Sunday, April 20, 2008

Head Legal Counsel refuses to work with SESJ

Despite being told the fact that working up to our meeting on Wednesday with President Dennison we would be able to work with Vice President Foley, Provost Engstrom, and Head Legal Counsel David Aronofsky on drafting a conditional letter of support* for the DSP, SESJ received word via email stating that

"After your refusal to leave the building yesteday requiring your arrest I am not going to work with you at all any further unless and until President Dennison requests it. Deliberate violations of the law, even for causes one sincerely believes in, do not warrant University of Montana cooperation and I do not spend time with lawbreakers when I have plenty of other work to do."

David Aronofsky
UM Legal Counsel

*A conditional letter of support would state that the University of Montana supports the morals and principles of the Designated Suppliers Program and when the program receives a positive letter from the Department of Justice stating that the DSP doesn't break any anti-trust laws the University of Montana will participate. This is not a legally binding document. This letter would also allow UM to be part of DSP working group meetings.

2 comments:

James Douglas said...
This comment has been removed by the author.
James Douglas said...

This an oddly popular opinion considering its lack of thoroughness. David seems to make no distinction between criminal and civil disobedience.

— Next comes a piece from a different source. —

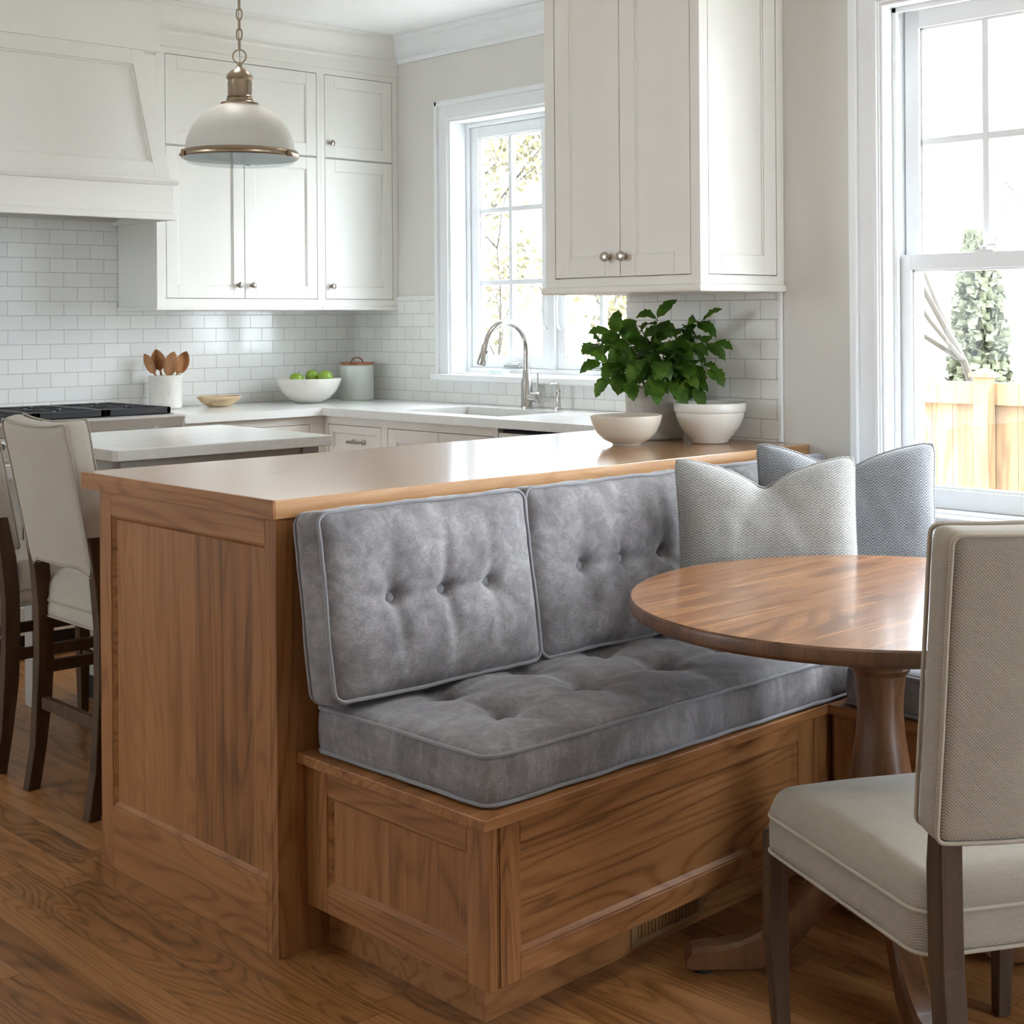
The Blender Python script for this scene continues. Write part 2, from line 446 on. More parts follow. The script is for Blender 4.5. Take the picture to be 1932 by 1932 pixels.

Civil disobedience has been used for ages to break laws in a non-criminal manner for that which is just. I think it's a silly simplistic tactic to refuse to discuss because someone is "breaking the law". That is, breaking the letter of the law. But, ultimately not the spirit assuming that law is in place to make the world better.

I see a contradiction when the administration does business with companies that break laws (both legislative and moral laws) criminally (trying to get away with it and genuinely hurting people) yet refuses to talk to people who are working for so clearly something good in the world and doing it in a good way.

Maybe this practice of choosing certain groups to work with has led the university to its current apparently bad understanding of that which is good and that which is bad?